Dans ce contexte très sombre, l’unanimité des États membres n’est-elle pas réjouissante?
L’Europe renvoie effectivement une image de solidité, qui contraste avec les divergences qui s’étaient manifestées lors du dernier conflit sur le continent, en ex-Yougoslavie. Chaque gouvernement, la France et l’Allemagne en particulier, cherchait alors à imposer sa vision de l’histoire en accordant, dans un premier temps, son soutien respectivement à la Serbie et à la Croatie. Aujourd’hui, les États membres apparaissent en retrait par rapport au leadership institutionnel. Des pays comme la Pologne et d’autres États frontaliers avec la Russie n’ont pas envie de se trouver en première ligne, en prenant des initiatives isolées. L’Union joue donc parfaitement son rôle de parapluie politique. Ses institutions, qui étaient perçues comme un ensemble bureaucratique menaçant les souverainetés nationales, rassurent face à la menace russe. On assiste peut-être à une émancipation politique de l’Europe et à un rappel des valeurs originelles du projet communautaire.
Ce changement de ton peut-il avoir des implications sur le plan militaire?
Cette guerre a relancé le débat sur les dépenses militaires et sur la place d’une armée européenne forte. L’Allemagne a annoncé une augmentation de son budget de la défense. Mais il faut rappeler qu’il s’agissait d'une promesse de campagne d’Angela Merkel non tenue. Cette augmentation est donc un rattrapage opportun, à la faveur de la guerre en Ukraine. Il y a quelques années, les membres de l’OTAN avaient reconnu la nécessité de consacrer 2% de leur PIB aux dépenses militaires pour se doter d'une défense crédible. La moyenne se situe actuellement à 0,7%. On est donc encore loin du compte. La question de fond est de savoir comment s’articulerait cette armée européenne avec l’OTAN et pour suivre quels objectifs?
Quelles sont les chances de l’Ukraine de voir aboutir sa demande d’adhésion à l’Union européenne?

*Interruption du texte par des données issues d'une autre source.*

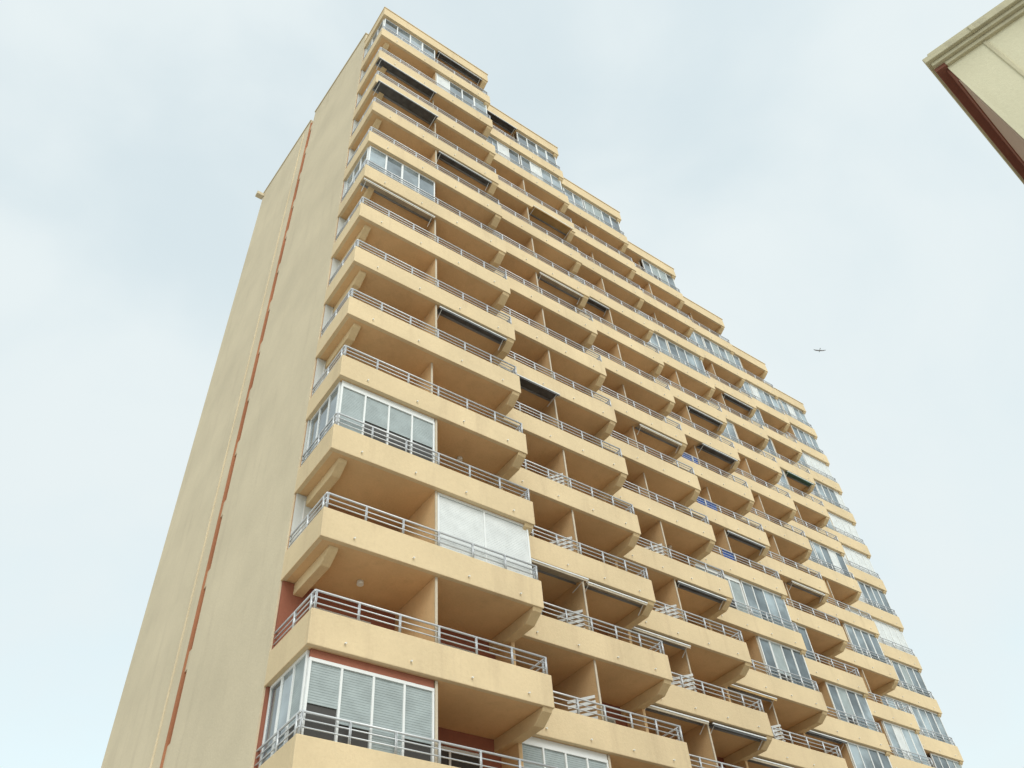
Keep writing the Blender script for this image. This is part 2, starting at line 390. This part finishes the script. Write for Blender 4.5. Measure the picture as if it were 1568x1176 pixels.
# ------------------------------------------------------------ world + sun
sd=Vector((-.3,-1,.85)).normalized()
el=math.asin(sd.z); az=math.atan2(sd.x,sd.y)
w=bpy.data.worlds.new('World'); scene.world=w; w.use_nodes=True; nt=w.node_tree; N=nt.nodes; L=nt.links
bg=N['Background']; bg.inputs['Strength'].default_value=.12
sky=N.new('ShaderNodeTexSky'); sky.sky_type='NISHITA'; sky.sun_disc=False; sky.sun_elevation=el; sky.sun_rotation=az
sks=N.new('ShaderNodeVectorMath'); sks.operation='MULTIPLY'; sks.inputs[1].default_value=(3.6,3.6,2.5); L.new(sky.outputs['Color'],sks.inputs[0])
tc=N.new('ShaderNodeTexCoord'); mp=N.new('ShaderNodeMapping'); mp.inputs['Scale'].default_value=(1,1,1.3); mp.inputs['Location'].default_value=(.35,.1,.2)
L.new(tc.outputs['Generated'],mp.inputs['Vector'])
n1=N.new('ShaderNodeTexNoise'); n1.inputs['Scale'].default_value=2.4; n1.inputs['Detail'].default_value=6; n1.inputs['Roughness'].default_value=.48; n1.inputs['Distortion'].default_value=.25
L.new(mp.outputs['Vector'],n1.inputs['Vector'])
r=N.new('ShaderNodeMapRange'); r.interpolation_type='SMOOTHSTEP'; r.inputs['From Min'].default_value=.32; r.inputs['From Max'].default_value=.6; r.inputs['To Min'].default_value=.76; r.inputs['To Max'].default_value=1
L.new(n1.outputs['Fac'],r.inputs['Value'])
dt=N.new('ShaderNodeVectorMath'); dt.operation='DOT_PRODUCT'; dt.inputs[1].default_value=sd
L.new(tc.outputs['Generated'],dt.inputs[0])
r2=N.new('ShaderNodeMapRange'); r2.inputs['From Min'].default_value=.6; r2.inputs['From Max'].default_value=1; r2.inputs['To Min'].default_value=1; r2.inputs['To Max'].default_value=2.0
L.new(dt.outputs['Value'],r2.inputs['Value'])
cl=N.new('ShaderNodeVectorMath'); cl.operation='SCALE'; cl.inputs[0].default_value=(6.75,7.4,7.55); L.new(r2.outputs['Result'],cl.inputs['Scale'])
mx=N.new('ShaderNodeMix'); mx.data_type='RGBA'; mx.clamp_result=False
L.new(r.outputs['Result'],mx.inputs['Factor']); L.new(sks.outputs['Vector'],mx.inputs['A']); L.new(cl.outputs['Vector'],mx.inputs['B'])
L.new(mx.outputs['Result'],bg.inputs['Color'])
sl=bpy.data.lights.new('sun','SUN'); sl.energy=1.4; sl.angle=math.radians(35); sl.color=(1,.96,.9)
so=bpy.data.objects.new('sun',sl); scene.collection.objects.link(so); so.rotation_euler=(-sd).to_track_quat('-Z','Y').to_euler()
scene.view_settings.view_transform='Standard'; scene.view_settings.look='None'; scene.view_settings.exposure=0
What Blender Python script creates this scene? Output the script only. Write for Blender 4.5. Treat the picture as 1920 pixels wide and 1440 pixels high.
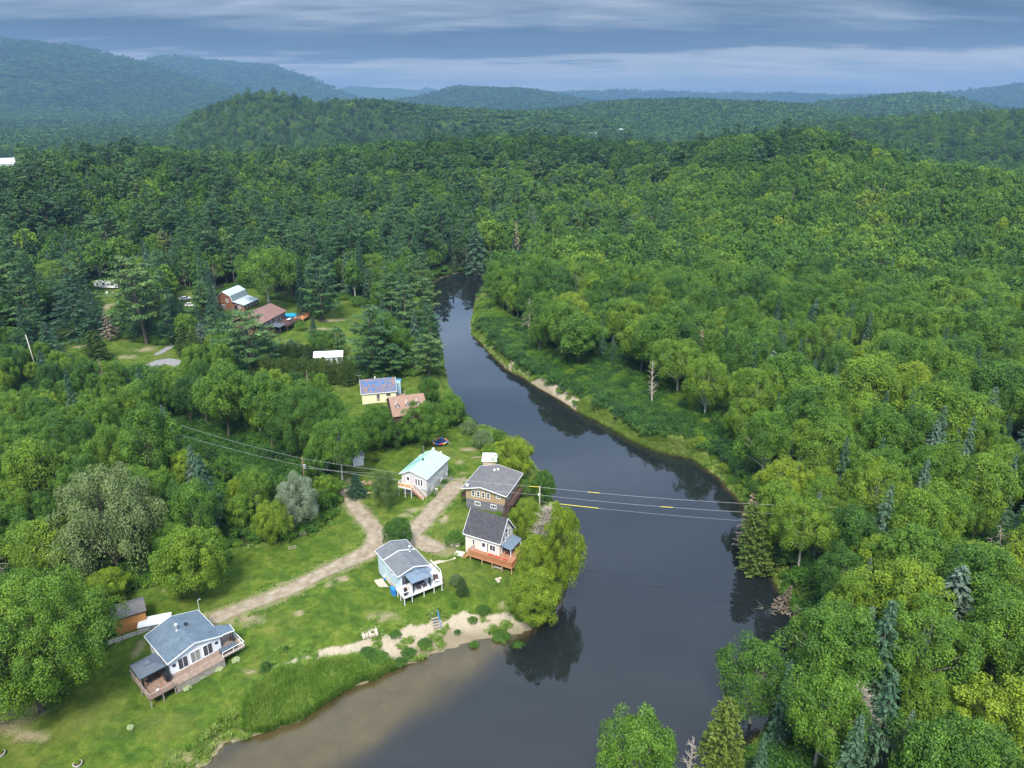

L’adhésion est un processus très complexe qui ne répond pas vraiment à l’urgence de la situation actuelle. En revanche, le soutien politique apporté par l’UE, et en particulier par la présidente de la Commission, est un élément très fort symboliquement.La «Déclaration de Versailles» qui a conclu la réunion des chefs d’État et de gouvernement les 10 et 11 mars derniers va jusqu’à affirmer que «l'Ukraine fait partie de notre famille européenne», inscrivant de façon explicite la perspective d’une adhésion à l’UE. En obtenant ce soutien et celui de la communauté internationale, le gouvernement ukrainien a consolidé sa légitimité. Pourrait-on envisager un statut spécial autre que l’adhésion, une sorte de bouclier diplomatique, pour répondre à l’urgence du moment? C’est une question que j’ai posée à mes étudiant-es dans un de mes cours-séminaire. Il existe peut-être un espace de créativité à explorer, même si on reste, là, dans le champ des hypothèses.
Quel pourrait être l’impact de cette crise sur les relations entre l’UE et le Royaume Uni?
Le Royaume Uni est dans une situation difficile. Plusieurs dossiers liés au divorce avec l’Union sont toujours sur la table, notamment la question des relations entre la République d’Irlande et l’Irlande du Nord. L’Écosse envisage un nouveau vote sur son indépendance, qui lui permettrait d’adhérer à l’UE. Le gouvernement britannique essaie de jouer, dans cette crise, la carte d’une certaine indépendance. Il a pris des décisions très rapidement, rappelant qu’on peut être plus réactif quand on est seul plutôt qu’à 28. En même temps, une décision collective de 27 États a davantage de poids que celle d’un seul pays. Les Britanniques voient que dans un contexte de crise politique majeure l’Union fonctionne bel et bien, ce dont ils-elles ont toujours douté.
On a beaucoup parlé ces dernières années de guerre menée avec des drones, de cyber-attaques et de soldats augmentés. Or on voit une armée russe envahir le territoire ukrainien avec des chars et des canons d’artillerie. C’est un dur retour à la réalité de la guerre?
Lors de l’invasion irakienne du Koweït en 1990, les Américain-es ont diffusé les premières images de frappes chirurgicales. Ils ont vendu l’idée d’une guerre technologique, puis d’une guerre propre. Avec les années, cela s’est traduit par l’utilisation de drones, par la cyberguerre et par l’engagement de milices privées en lieu et place des soldats réguliers. La question centrale est de savoir si les démocraties occidentales, qui parlent d’augmenter leurs dépenses militaires, ont encore la volonté de mener des guerres sur le terrain.